With a staggering capacity of 9,200 vehicles, BYD Shenzhen is officially the largest car carrier on the planet. That’s roughly the surface area of 20 football pitches — a space so vast that if you rolled a Mini Cooper onto one end, you might not find it again until next week, somewhere near the starboard stairwell, next to an equally lost Fiat 500.

Its maiden voyage began in Taicang, Jiangsu province, and it’s now slicing through the ocean en route to Brazil — a country famous for football, churrasco, carnival, and now, thanks to BYD, a fast-growing appetite for electric cars.

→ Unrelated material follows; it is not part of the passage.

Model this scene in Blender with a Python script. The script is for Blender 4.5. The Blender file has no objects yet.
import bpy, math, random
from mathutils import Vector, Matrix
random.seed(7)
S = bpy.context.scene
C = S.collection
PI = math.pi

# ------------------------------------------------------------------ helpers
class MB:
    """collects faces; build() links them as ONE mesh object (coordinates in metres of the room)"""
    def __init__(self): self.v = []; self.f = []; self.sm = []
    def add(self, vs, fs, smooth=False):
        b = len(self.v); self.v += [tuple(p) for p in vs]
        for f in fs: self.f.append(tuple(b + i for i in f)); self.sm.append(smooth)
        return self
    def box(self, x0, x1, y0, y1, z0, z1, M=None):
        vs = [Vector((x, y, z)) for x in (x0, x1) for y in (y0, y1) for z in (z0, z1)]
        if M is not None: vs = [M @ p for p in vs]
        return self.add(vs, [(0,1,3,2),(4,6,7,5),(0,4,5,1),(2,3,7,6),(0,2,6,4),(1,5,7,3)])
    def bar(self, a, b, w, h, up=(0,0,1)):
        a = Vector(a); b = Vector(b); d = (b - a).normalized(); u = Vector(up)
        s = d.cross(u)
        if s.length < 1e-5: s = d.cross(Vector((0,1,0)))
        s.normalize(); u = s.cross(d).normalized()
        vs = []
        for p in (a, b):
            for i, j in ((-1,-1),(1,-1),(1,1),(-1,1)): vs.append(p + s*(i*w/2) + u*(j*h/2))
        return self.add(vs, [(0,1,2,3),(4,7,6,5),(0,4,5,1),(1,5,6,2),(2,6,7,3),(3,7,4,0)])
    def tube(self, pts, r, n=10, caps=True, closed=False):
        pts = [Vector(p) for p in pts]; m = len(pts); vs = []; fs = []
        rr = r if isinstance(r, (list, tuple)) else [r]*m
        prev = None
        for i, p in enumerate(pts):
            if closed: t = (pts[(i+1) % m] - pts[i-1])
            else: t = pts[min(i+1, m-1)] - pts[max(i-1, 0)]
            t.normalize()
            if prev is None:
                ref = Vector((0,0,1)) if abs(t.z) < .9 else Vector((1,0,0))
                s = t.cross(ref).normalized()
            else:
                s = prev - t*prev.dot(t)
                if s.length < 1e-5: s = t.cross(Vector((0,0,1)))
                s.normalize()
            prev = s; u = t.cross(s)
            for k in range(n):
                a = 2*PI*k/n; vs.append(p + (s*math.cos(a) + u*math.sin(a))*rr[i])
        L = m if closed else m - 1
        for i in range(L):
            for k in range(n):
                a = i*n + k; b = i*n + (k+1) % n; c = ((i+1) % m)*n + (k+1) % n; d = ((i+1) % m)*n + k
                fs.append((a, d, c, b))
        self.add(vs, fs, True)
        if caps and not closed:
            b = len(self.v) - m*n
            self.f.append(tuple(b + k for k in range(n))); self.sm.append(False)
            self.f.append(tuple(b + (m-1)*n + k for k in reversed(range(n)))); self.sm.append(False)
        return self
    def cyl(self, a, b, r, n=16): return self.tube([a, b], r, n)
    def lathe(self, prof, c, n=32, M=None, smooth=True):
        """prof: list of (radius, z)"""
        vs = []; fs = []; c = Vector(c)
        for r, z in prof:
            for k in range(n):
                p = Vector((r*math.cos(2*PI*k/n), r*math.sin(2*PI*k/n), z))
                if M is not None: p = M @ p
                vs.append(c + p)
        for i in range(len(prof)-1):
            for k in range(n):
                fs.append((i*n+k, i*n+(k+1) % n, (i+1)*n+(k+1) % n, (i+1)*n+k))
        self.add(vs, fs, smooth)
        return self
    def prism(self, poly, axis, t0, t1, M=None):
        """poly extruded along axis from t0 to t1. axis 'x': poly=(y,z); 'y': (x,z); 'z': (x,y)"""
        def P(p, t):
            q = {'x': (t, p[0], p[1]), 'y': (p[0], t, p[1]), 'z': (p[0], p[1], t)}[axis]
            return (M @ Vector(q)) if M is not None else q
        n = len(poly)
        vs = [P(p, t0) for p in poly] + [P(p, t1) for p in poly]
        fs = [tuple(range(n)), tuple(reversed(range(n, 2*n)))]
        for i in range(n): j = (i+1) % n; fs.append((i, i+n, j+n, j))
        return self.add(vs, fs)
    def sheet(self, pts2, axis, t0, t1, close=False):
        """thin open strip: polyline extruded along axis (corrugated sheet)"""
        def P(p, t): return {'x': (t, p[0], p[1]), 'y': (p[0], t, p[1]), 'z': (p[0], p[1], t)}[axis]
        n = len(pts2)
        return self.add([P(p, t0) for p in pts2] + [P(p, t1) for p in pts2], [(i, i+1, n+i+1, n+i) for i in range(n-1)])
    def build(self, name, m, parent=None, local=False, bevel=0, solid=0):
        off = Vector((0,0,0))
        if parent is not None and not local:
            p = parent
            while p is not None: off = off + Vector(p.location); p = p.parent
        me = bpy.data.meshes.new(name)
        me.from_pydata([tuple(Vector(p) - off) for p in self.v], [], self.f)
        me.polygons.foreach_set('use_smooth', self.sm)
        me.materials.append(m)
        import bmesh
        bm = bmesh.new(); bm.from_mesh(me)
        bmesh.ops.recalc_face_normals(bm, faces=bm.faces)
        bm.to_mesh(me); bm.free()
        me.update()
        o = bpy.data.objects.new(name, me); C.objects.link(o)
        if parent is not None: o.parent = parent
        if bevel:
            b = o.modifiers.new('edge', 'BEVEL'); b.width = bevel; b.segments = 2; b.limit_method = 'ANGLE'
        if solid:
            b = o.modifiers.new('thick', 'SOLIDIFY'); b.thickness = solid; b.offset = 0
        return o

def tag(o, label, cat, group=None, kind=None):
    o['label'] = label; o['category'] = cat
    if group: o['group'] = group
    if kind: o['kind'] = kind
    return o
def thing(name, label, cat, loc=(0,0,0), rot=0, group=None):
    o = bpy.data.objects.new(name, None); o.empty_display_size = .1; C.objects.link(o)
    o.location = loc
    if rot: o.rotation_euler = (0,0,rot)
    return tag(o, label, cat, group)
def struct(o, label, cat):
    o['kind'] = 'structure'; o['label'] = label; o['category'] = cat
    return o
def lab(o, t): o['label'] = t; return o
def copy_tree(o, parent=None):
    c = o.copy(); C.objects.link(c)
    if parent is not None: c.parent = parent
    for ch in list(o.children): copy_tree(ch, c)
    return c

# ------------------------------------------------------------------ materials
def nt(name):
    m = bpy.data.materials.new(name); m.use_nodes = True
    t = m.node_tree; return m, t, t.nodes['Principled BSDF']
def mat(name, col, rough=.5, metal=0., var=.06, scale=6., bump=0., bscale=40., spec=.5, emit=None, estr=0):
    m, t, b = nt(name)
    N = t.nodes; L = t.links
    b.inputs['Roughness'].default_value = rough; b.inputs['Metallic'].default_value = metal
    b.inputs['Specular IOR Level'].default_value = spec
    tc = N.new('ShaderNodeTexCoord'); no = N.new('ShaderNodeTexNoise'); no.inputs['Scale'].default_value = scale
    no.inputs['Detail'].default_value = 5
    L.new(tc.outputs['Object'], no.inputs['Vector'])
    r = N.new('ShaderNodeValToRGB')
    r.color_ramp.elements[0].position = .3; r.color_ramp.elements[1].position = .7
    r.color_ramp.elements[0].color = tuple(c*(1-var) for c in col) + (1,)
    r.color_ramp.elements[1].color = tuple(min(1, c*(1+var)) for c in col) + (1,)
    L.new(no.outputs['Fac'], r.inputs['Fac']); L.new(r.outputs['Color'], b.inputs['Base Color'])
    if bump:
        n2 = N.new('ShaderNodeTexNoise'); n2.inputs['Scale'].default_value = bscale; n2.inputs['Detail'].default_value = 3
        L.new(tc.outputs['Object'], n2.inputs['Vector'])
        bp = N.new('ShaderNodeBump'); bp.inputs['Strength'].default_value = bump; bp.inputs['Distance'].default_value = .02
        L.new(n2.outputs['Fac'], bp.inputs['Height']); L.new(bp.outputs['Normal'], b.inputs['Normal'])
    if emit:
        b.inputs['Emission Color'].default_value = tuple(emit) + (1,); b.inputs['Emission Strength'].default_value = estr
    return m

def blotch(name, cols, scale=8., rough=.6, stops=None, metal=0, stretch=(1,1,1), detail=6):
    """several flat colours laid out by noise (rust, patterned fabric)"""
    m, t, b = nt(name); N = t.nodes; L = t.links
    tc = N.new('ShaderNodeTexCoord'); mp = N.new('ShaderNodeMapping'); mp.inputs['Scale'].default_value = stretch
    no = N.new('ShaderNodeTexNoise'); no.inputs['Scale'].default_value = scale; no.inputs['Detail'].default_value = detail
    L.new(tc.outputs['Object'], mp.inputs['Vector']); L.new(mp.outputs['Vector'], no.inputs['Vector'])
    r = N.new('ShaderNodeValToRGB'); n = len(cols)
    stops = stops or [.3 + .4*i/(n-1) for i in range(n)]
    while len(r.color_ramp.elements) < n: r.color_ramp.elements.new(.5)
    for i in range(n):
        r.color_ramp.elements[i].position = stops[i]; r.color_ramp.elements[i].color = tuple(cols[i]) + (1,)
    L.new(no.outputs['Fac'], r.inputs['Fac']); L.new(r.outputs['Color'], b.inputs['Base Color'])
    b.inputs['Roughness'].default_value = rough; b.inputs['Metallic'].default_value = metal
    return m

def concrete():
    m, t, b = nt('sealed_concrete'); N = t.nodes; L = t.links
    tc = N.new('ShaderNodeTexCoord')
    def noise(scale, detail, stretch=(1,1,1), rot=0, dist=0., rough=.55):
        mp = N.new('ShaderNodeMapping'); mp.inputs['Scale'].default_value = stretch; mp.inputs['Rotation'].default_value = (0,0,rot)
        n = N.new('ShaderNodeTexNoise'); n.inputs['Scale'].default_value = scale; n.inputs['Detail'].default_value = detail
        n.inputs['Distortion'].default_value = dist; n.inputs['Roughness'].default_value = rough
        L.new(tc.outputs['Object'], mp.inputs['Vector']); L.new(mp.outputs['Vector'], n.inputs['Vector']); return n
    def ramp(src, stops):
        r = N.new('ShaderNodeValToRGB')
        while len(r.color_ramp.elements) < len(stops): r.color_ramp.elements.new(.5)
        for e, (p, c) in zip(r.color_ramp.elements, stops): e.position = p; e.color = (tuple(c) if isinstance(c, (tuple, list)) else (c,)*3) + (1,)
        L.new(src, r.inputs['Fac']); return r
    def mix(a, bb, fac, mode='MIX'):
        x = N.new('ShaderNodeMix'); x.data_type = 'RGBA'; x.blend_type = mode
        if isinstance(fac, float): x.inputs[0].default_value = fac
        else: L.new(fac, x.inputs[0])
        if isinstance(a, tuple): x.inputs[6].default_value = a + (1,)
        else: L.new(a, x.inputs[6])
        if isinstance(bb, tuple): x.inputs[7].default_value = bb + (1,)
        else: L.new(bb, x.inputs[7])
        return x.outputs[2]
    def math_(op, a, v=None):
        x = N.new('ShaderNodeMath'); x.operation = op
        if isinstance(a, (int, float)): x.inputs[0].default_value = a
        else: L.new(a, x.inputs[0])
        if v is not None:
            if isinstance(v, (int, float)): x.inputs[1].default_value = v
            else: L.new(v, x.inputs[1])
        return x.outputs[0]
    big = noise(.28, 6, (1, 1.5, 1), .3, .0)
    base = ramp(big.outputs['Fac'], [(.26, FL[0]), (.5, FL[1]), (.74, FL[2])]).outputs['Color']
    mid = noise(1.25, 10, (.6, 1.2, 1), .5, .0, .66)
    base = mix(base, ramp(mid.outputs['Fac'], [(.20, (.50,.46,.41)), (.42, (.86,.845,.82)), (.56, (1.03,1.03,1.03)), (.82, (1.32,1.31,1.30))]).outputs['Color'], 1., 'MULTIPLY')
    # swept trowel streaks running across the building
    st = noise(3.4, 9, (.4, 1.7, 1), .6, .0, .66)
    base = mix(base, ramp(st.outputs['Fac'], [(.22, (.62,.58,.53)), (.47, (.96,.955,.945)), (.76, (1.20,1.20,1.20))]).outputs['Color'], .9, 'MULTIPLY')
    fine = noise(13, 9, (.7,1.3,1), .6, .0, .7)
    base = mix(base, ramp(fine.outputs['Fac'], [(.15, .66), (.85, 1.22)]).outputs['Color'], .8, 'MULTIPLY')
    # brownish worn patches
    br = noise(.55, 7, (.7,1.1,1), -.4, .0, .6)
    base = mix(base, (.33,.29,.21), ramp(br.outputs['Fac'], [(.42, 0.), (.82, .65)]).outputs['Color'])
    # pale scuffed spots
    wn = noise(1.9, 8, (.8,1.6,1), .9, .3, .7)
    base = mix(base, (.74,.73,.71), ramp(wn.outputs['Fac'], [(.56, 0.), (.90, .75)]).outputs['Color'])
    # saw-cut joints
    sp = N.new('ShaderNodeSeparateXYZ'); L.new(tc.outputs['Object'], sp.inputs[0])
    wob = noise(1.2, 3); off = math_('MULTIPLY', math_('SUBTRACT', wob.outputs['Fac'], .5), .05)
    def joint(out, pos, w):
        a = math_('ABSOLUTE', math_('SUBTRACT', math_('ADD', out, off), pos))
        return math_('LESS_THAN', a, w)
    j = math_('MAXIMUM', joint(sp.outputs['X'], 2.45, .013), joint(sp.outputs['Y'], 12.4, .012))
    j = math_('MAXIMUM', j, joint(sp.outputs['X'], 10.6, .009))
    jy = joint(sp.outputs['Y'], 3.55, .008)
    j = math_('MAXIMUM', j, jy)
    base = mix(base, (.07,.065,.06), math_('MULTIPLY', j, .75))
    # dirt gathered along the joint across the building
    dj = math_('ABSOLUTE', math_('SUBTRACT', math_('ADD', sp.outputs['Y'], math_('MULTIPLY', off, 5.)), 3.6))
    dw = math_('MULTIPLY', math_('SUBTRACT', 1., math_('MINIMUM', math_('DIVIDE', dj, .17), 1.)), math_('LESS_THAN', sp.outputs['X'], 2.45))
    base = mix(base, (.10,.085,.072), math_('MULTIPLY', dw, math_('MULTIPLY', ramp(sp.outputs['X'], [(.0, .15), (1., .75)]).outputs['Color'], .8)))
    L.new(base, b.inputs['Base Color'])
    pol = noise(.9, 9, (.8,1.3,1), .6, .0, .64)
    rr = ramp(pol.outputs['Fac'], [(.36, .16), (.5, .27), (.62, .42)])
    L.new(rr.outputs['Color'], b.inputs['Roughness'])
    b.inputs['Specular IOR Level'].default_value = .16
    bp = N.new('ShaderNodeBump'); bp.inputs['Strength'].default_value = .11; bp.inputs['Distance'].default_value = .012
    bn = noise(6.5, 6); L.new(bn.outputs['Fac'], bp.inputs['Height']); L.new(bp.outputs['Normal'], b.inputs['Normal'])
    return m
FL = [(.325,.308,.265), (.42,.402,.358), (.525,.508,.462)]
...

But don’t mistake this for some cuddly prototype. No, BYD Shenzhen is a brute. It stretches 219.9 metres long and spans 37.7 metres wide, moving at a respectable 19 knots — about as fast as the Titanic, give or take a bit of drama with frozen water. And with 16 decks stacked like an automotive skyscraper laid on its side, it’s entirely possible to lose your car somewhere between Deck 9 and Deck “where-did-I-park-again”.

Let’s be clear: this isn’t a ship — it’s a floating multistorey car park wearing a captain’s hat.

And it’s not alone. The BYD Shenzhen is merely the fourth entry in the company’s growing fleet of dedicated vehicle carriers. On the horizon are BYD Changsha and BYD Xi’an, each with the same 9,200-car appetite. If BYD’s plan is truly global domination by battery and hull, then this is the fleet that will deliver it — one continent-crushing voyage at a time.

Because when the world finally floods or melts or otherwise gives up, the last thing bobbing serenely on the waves won’t be Noah’s Ark — it’ll be a BYD ship full of electric crossovers, humming quietly and awaiting docking clearance.